UBC Political Science faculty members have been able to incorporate hands-on learning beyond the classroom for their undergraduate courses.
This emphasis on experiential learning provides our undergraduate students with an unparalleled learning experience.
POLI 377: Nuclear Weapons and Arms Control
This team-taught, combined enrollment, flexible/blended learning interdisciplinary course introduces Arts students and Applied Science students to the history, politics, and scientific principles and practices of nuclear weapons and nuclear arms control. Created and taught by Professors Allen Sens (Political Science) and Matt Yedlin (Electrical and Computer Engineering), this novel course extended into the real-world for five students in 2017, when they presented their social media campaign to reimagine the nuclear weapon security dilemma and the issue of trust between states, at the Comprehensive Test Ban Treaty: Science and Technology 2017 Conference in Vienna.
POLI 464F: African Security from African Perspectives
In May 2018, 18 undergraduate Political Science and International Relations students travelled to the seat of the African Union (AU) in Addis Ababa, Ethiopia, following their successful completion of POLI 464D: African Interstate Relations, a Political Science undergraduate seminar taught by Katia Coleman that spring, which explored key actors and dynamics of contemporary African interstate politics.
Then, the affiliated two-week field work course, POLI 464F: African Security from African Perspectives, took students from the classroom and into the field to conduct interviews and explore their research questions.
POLI 321B: Chinese Politics and Development
In May 2018, Professor Yves Tiberghien led a ground-breaking undergraduate seminar for a group of roughly 40 UBC students in Chongqing, China, at the Southwest University of Political Science and Law.
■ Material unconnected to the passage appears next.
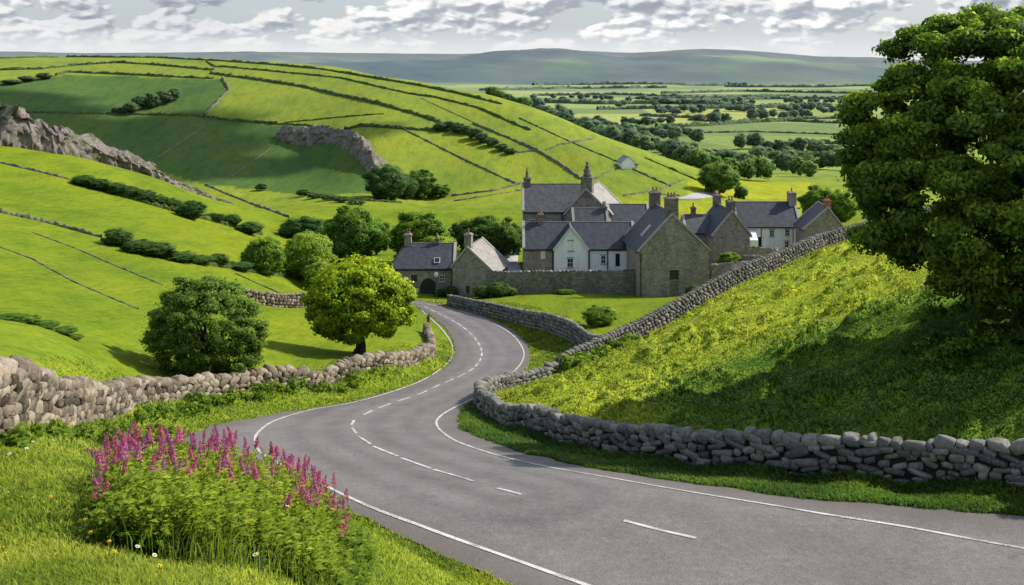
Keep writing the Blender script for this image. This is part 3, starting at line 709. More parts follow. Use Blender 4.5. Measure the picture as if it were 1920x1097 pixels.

As part of UBC Go Global, this course helped students explore various aspects of Chinese politics and the dynamics of development in China, through field visits in and around its fastest growing city.
POLI 308D: Issues in Canadian Politics
In Professor Fred Cutler’s POLI 308 classes, teams of 6-8 students design and execute projects that present information to the wider public. In 2018, students collectively built a public information website around the BC Electoral System Reform Referendum. In 2019 at the time of the federal election, student teams built separate sites tracking the political parties and their campaigns, made podcasts around the issue of climate change in the election, built separate websites on immigration and an environment in the election, tracked media coverage, and built a political information quiz. Students in POLI 308 work in a fast-paced team environment to design and build a contribution to public dialogue.